Mr. Crawford said the defendants promoted the currency as a potentially profitable investment on the theory that at some unknown point in time a “revaluation” would occur. If the Iraqi government would increase the value of its currency from a tenth of a penny to, say, $2, a $25 investment could turn into $50,000.

He said the BH Group, a Toledo company started by Mr. Huebner to sell dinars, used a number of false statements to promote investment in dinars and in two related hedge funds, including the contention that a member of their group was wounded while fighting in Iraq and that the U.S. Treasury held a large sum of dinars.

From Mr. Huebner’s office overlooking Fifth Third Field in downtown Toledo, the company would hold regular conference calls to lure investors, Mr. Crawford said, relying heavily on the “expertise” of Rudolph M. Coenen, a co-defendant from Jacksonville who pleaded guilty last year to conspiracy to commit wire fraud, wire fraud, and five counts of money laundering.

Rick Kerger, who represents Mr. Huebner, told the jury that it was Coenen who sold Mr. Huebner on the hedge funds then spent all of the proceeds.

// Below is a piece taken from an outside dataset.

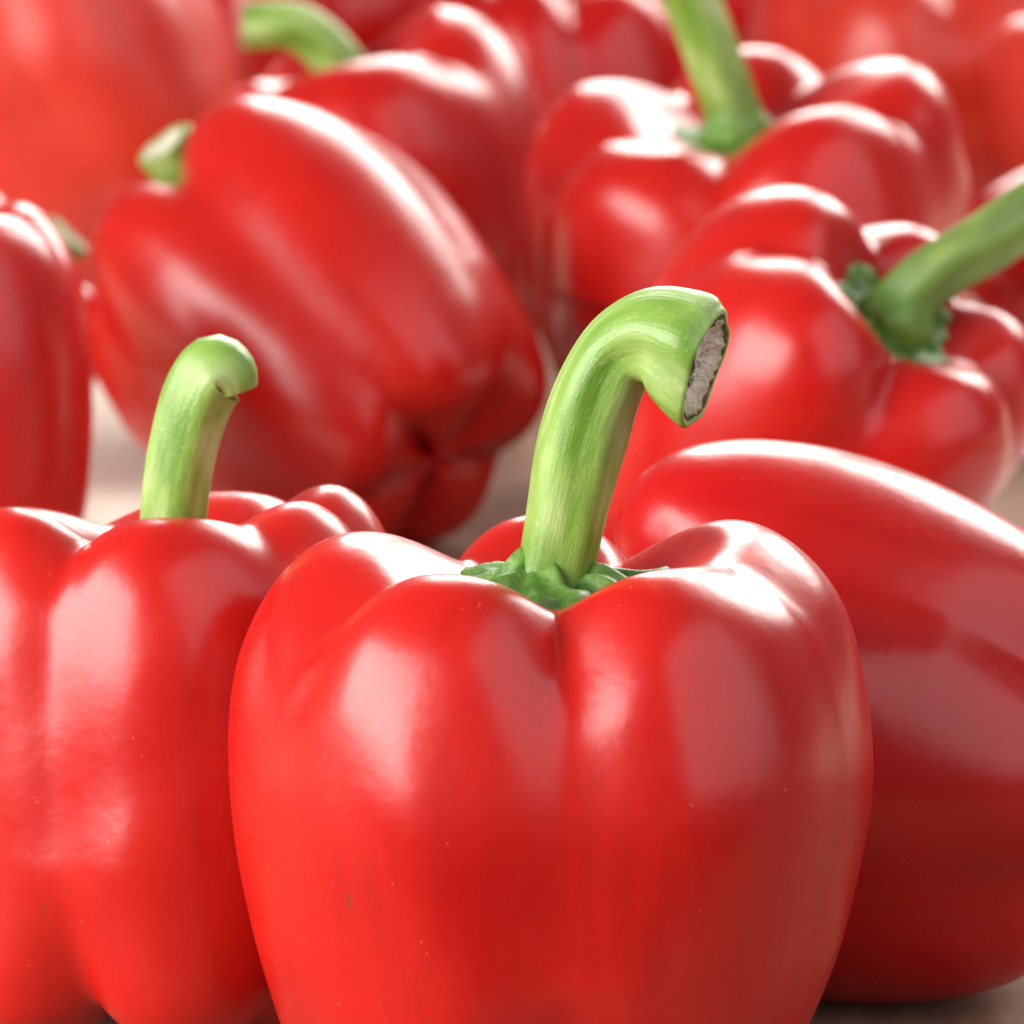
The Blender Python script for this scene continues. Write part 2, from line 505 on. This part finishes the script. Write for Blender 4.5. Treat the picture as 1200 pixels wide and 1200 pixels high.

“Rudy Coenen, you’re going to find, is the biggest liar you ever heard,” Mr. Kerger said. “You’re going to find something else: He’s good at it, very good. He conned these guys.”

Attorneys for Mr. Teadt and Mr. Emmenecker also told jurors that the men were duped by Coenen and invested their own money in the scheme.

Mr. Huebner, Mr. Emmenecker, and Mr. Teadt each are charged with conspiracy to commit wire fraud and wire fraud. Mr. Huebner also is charged with mail fraud and multiple counts of money laundering and structuring transactions to evade reporting requirements, while Mr. Teadt also is charged with mail fraud, three counts of structuring, and one count of making a false statement to an IRS agent for allegedly saying he never sold dinar.

Testimony is to begin at 9 a.m. today before Judge Jack Zouhary.